### Stated exercise
Skip the pictures and quote all of the lines exactly.

### Data excerpt
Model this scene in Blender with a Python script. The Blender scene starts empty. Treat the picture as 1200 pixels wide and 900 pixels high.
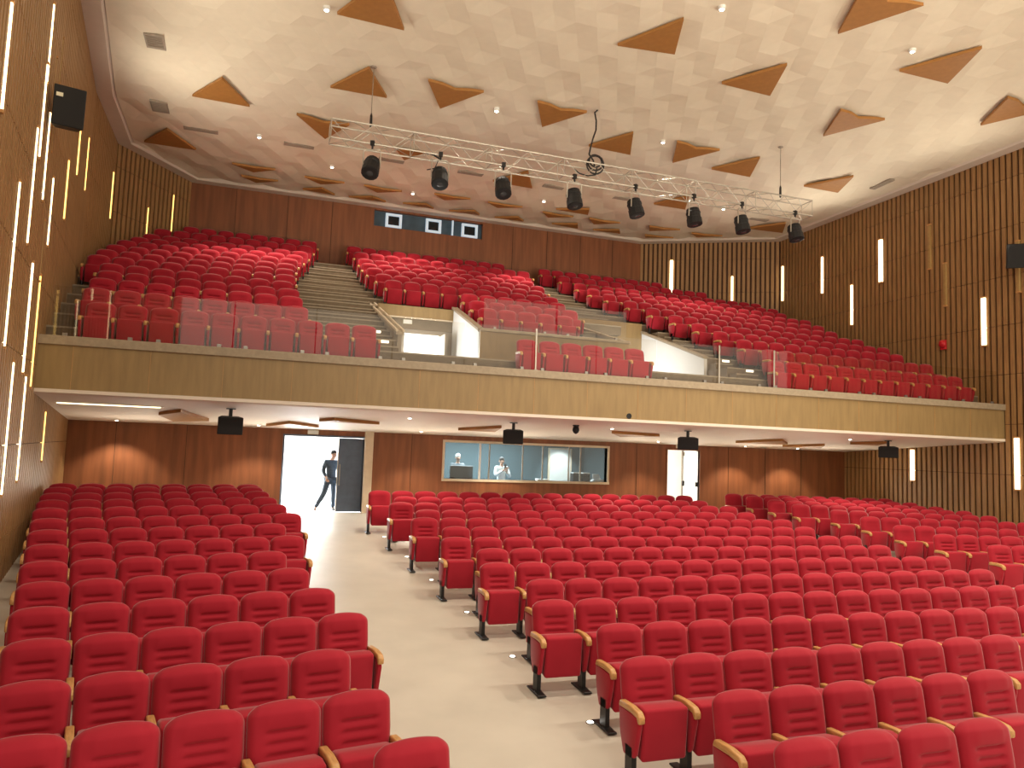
import bpy, bmesh, math, random
from mathutils import Vector, Matrix
random.seed(7)
scene = bpy.context.scene
COL = scene.collection

# ------------------------------------------------------------------ materials
def srgb(r, g, b):
    f = lambda c: (c / 255 / 12.92) if c / 255 <= .04045 else ((c / 255 + .055) / 1.055) ** 2.4
    return (f(r), f(g), f(b), 1)

def mat(name, color, rough=.6, metal=0, noise=None, bump=None, emit=None, sheen=0, stretch=None, spec=.4):
    m = bpy.data.materials.new(name); m.use_nodes = True
    nt = m.node_tree; n = nt.nodes; b = n['Principled BSDF']
    b.inputs['Base Color'].default_value = color
    b.inputs['Roughness'].default_value = rough
    b.inputs['Metallic'].default_value = metal
    b.inputs['Specular IOR Level'].default_value = spec
    if sheen:
        b.inputs['Sheen Weight'].default_value = sheen
        b.inputs['Sheen Roughness'].default_value = .4
    if noise or bump:
        tc = n.new('ShaderNodeTexCoord'); mp = n.new('ShaderNodeMapping')
        nt.links.new(tc.outputs['Object'], mp.inputs['Vector'])
        if stretch: mp.inputs['Scale'].default_value = stretch
        no = n.new('ShaderNodeTexNoise'); no.inputs['Detail'].default_value = 4
        nt.links.new(mp.outputs['Vector'], no.inputs['Vector'])
        if noise:
            scale, amt = noise
            no.inputs['Scale'].default_value = scale
            rmp = n.new('ShaderNodeValToRGB')
            lo = tuple(c * (1 - amt) for c in color[:3]) + (1,)
            hi = tuple(min(1, c * (1 + amt)) for c in color[:3]) + (1,)
            rmp.color_ramp.elements[0].position = .3; rmp.color_ramp.elements[1].position = .7
            rmp.color_ramp.elements[0].color = lo; rmp.color_ramp.elements[1].color = hi
            nt.links.new(no.outputs['Fac'], rmp.inputs['Fac'])
            nt.links.new(rmp.outputs['Color'], b.inputs['Base Color'])
        if bump:
            bs, bd = bump
            n2 = n.new('ShaderNodeTexNoise'); n2.inputs['Scale'].default_value = bs
            nt.links.new(mp.outputs['Vector'], n2.inputs['Vector'])
            bp = n.new('ShaderNodeBump'); bp.inputs['Strength'].default_value = bd; bp.inputs['Distance'].default_value = .01
            nt.links.new(n2.outputs['Fac'], bp.inputs['Height'])
            nt.links.new(bp.outputs['Normal'], b.inputs['Normal'])
    if emit:
        b.inputs['Emission Color'].default_value = emit[0]
        b.inputs['Emission Strength'].default_value = emit[1]
    return m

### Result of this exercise
Model this scene in Blender with a Python script. The Blender scene starts empty. Treat the picture as 1200 pixels wide and 900 pixels high.
import bpy, bmesh, math, random
from mathutils import Vector, Matrix
random.seed(7)
scene = bpy.context.scene
COL = scene.collection

# ------------------------------------------------------------------ materials
def srgb(r, g, b):
    f = lambda c: (c / 255 / 12.92) if c / 255 <= .04045 else ((c / 255 + .055) / 1.055) ** 2.4
    return (f(r), f(g), f(b), 1)

def mat(name, color, rough=.6, metal=0, noise=None, bump=None, emit=None, sheen=0, stretch=None, spec=.4):
    m = bpy.data.materials.new(name); m.use_nodes = True
    nt = m.node_tree; n = nt.nodes; b = n['Principled BSDF']
    b.inputs['Base Color'].default_value = color
    b.inputs['Roughness'].default_value = rough
    b.inputs['Metallic'].default_value = metal
    b.inputs['Specular IOR Level'].default_value = spec
    if sheen:
        b.inputs['Sheen Weight'].default_value = sheen
        b.inputs['Sheen Roughness'].default_value = .4
    if noise or bump:
        tc = n.new('ShaderNodeTexCoord'); mp = n.new('ShaderNodeMapping')
        nt.links.new(tc.outputs['Object'], mp.inputs['Vector'])
        if stretch: mp.inputs['Scale'].default_value = stretch
        no = n.new('ShaderNodeTexNoise'); no.inputs['Detail'].default_value = 4
        nt.links.new(mp.outputs['Vector'], no.inputs['Vector'])
        if noise:
            scale, amt = noise
            no.inputs['Scale'].default_value = scale
            rmp = n.new('ShaderNodeValToRGB')
            lo = tuple(c * (1 - amt) for c in color[:3]) + (1,)
            hi = tuple(min(1, c * (1 + amt)) for c in color[:3]) + (1,)
            rmp.color_ramp.elements[0].position = .3; rmp.color_ramp.elements[1].position = .7
            rmp.color_ramp.elements[0].color = lo; rmp.color_ramp.elements[1].color = hi
            nt.links.new(no.outputs['Fac'], rmp.inputs['Fac'])
            nt.links.new(rmp.outputs['Color'], b.inputs['Base Color'])
        if bump:
            bs, bd = bump
            n2 = n.new('ShaderNodeTexNoise'); n2.inputs['Scale'].default_value = bs
            nt.links.new(mp.outputs['Vector'], n2.inputs['Vector'])
            bp = n.new('ShaderNodeBump'); bp.inputs['Strength'].default_value = bd; bp.inputs['Distance'].default_value = .01
            nt.links.new(n2.outputs['Fac'], bp.inputs['Height'])
            nt.links.new(bp.outputs['Normal'], b.inputs['Normal'])
    if emit:
        b.inputs['Emission Color'].default_value = emit[0]
        b.inputs['Emission Strength'].default_value = emit[1]
    return m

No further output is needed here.